Wednesday, May 23, 2007

Pew Poll of Muslims in America

Some of the findings were expected, such as degree of societal integration, while at least one finding, support for suicide bombings among younger Muslims, is very troubling. The findings that one would have reasonably expected from the poll are in fact there - "most Muslim Americans overwhelmingly reject [suicide bombings as a legitimate tactic] and are critical of Islamic extremism and al-Qaida." Further, Muslim integration into the fabric of American society is substantial. The poll found the "mainstream members express nearly as much happiness with their lives and communities as the general public does, show a broad willingness to adopt American customs, and have income and education levels similar to others in the US."

But, the poll "revealed noteworthy pockets of discontent." The most troubling finding is that one in four U.S. Muslims under 30 say suicide bombings are acceptable in some circumstances:

While nearly 80 percent of US Muslims say suicide bombings of civilians to defend Islam can not be justified, 13 percent say they can be, at least rarely.

That sentiment is strongest among those younger than 30. Two percent of them say it can often be justified, 13 percent say sometimes and 11 percent say rarely.

"It is a hair-raising number," said Radwan Masmoudi, president of the Washington-based Center for the Study of Islam and Democracy, which promotes the compatibility of Islam with democracy.

. . . US Muslims have growing Internet and television access to extreme ideologies, he said, adding: "People, especially younger people, are susceptible to these ideas."

. . . US Muslims are far less accepting of suicide attacks than Muslims in many other nations. In surveys Pew conducted last year, support in some Muslim countries exceeded 50 percent, while it was considered justifiable by about one in four Muslims in Britain and Spain, and one in three in France.

. . . The poll briefly describes the rationales for and against "suicide bombing and other forms of violence against civilian targets" and then asks, "Do you personally feel that this kind of violence is often justified to defend Islam, sometimes justified, rarely justified, or never justified?"

The question did not specify where a suicide attack might occur, who might carry it out or what was meant by using a bombing to "defend Islam."
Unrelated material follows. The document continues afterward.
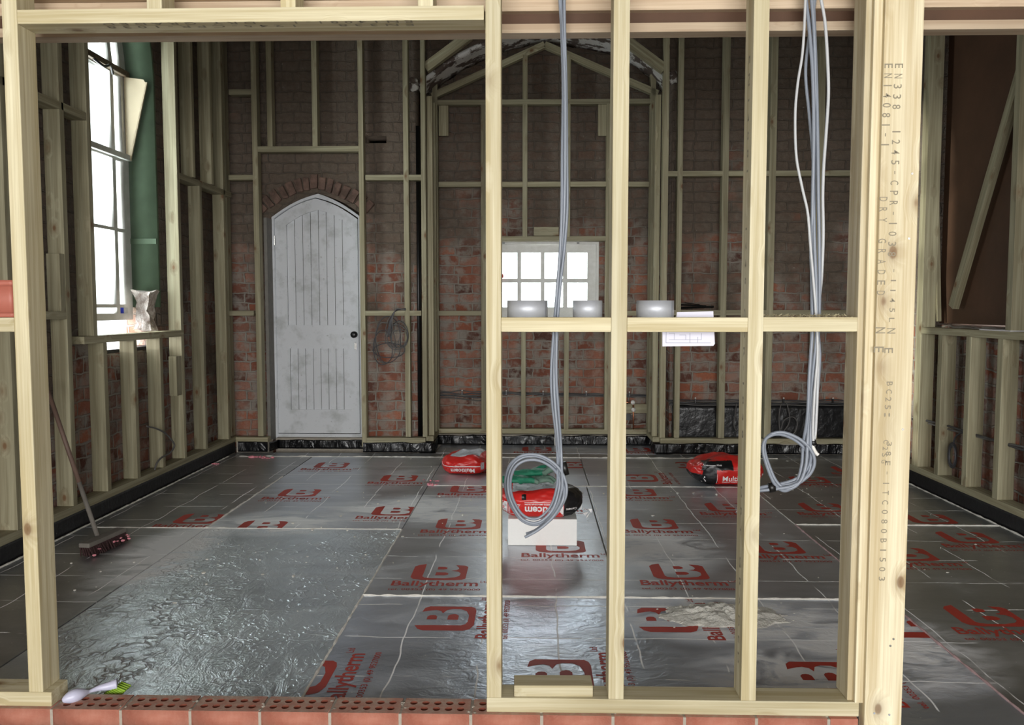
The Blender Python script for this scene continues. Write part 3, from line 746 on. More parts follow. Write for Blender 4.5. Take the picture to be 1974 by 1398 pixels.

Those of all ages who backed at least some suicide attacks were about evenly divided between men and women, with support stronger from those who were born in the United States and less educated and those who attend mosques at least weekly.

In other findings:

Only 5 percent of US Muslims expressed favorable views of the terrorist group al-Qaida, though about a fourth did not express an opinion.

Six in 10 said they are concerned about a rise in Islamic extremism in the US, while three in four expressed similar worries about extremism around the world.

Yet only one in four consider the US struggle against terrorism a sincere attempt to curtail international terror. Only 40 percent said they believe Arab men carried out the attacks of Sept. 11, 2001.

By six to one, they say the US was wrong to invade Iraq, while a third say the same about Afghanistan - far deeper than the opposition expressed by the general US public.

Just over half said it has been harder being a US Muslim since the Sept. 11 attacks, especially the better educated, higher income, more religious and young. Nearly a third of those who flew in the past year say they underwent extra screening because they are Muslim.

Forty-seven percent said they consider themselves Muslim first, rather than American. Forty-two percent of Christians and 62 percent of white evangelical Protestants identified themselves primarily by their religion in earlier surveys.
The survey estimates there are roughly 2.35 million Muslim Americans. It found that among adults, two-thirds are from abroad while a fifth are US-born blacks.
Read the entire story here. You can find the actual poll here.Some questions that should have been asked were not. This includes questions about the sect of Islam practiced and whether there had been an increase in influence of Wahhabi / Salafi Islam in their mosque? Questions also should have been asked about availabity of and exposure to jihadi propoganda, whether through the mosque or other sources.


billm99uk said...

You've got to remember a lot of emigrants from Islamic nations leave specifically to get away from rule by Mullahs. That doesn't mean that their children and grandchildren aren't vulnerable to extremism. It'd be interesting to see how many US muslims are second and third generation compared to other countries for comparison purposes. My suspicion is you've less than most European countries at the moment, and that affects the figures. Then again, I might be wrong...

scott said...

Bill, you can get some idea from the actual pew poll site that I link. Its off to the right hand side. It looks like only about half polled were not first generation.

Your point about 2nd and 3rd generation are dead on point. We saw that with the Ft. Dix Six. Most of them were either 2nd generarion of 1 and 1/2 generation (born overseas, grew up in America). And I think what that shows is the spread of Wahhabi Islam taking over mosque over mosque in the West since the mid-80's.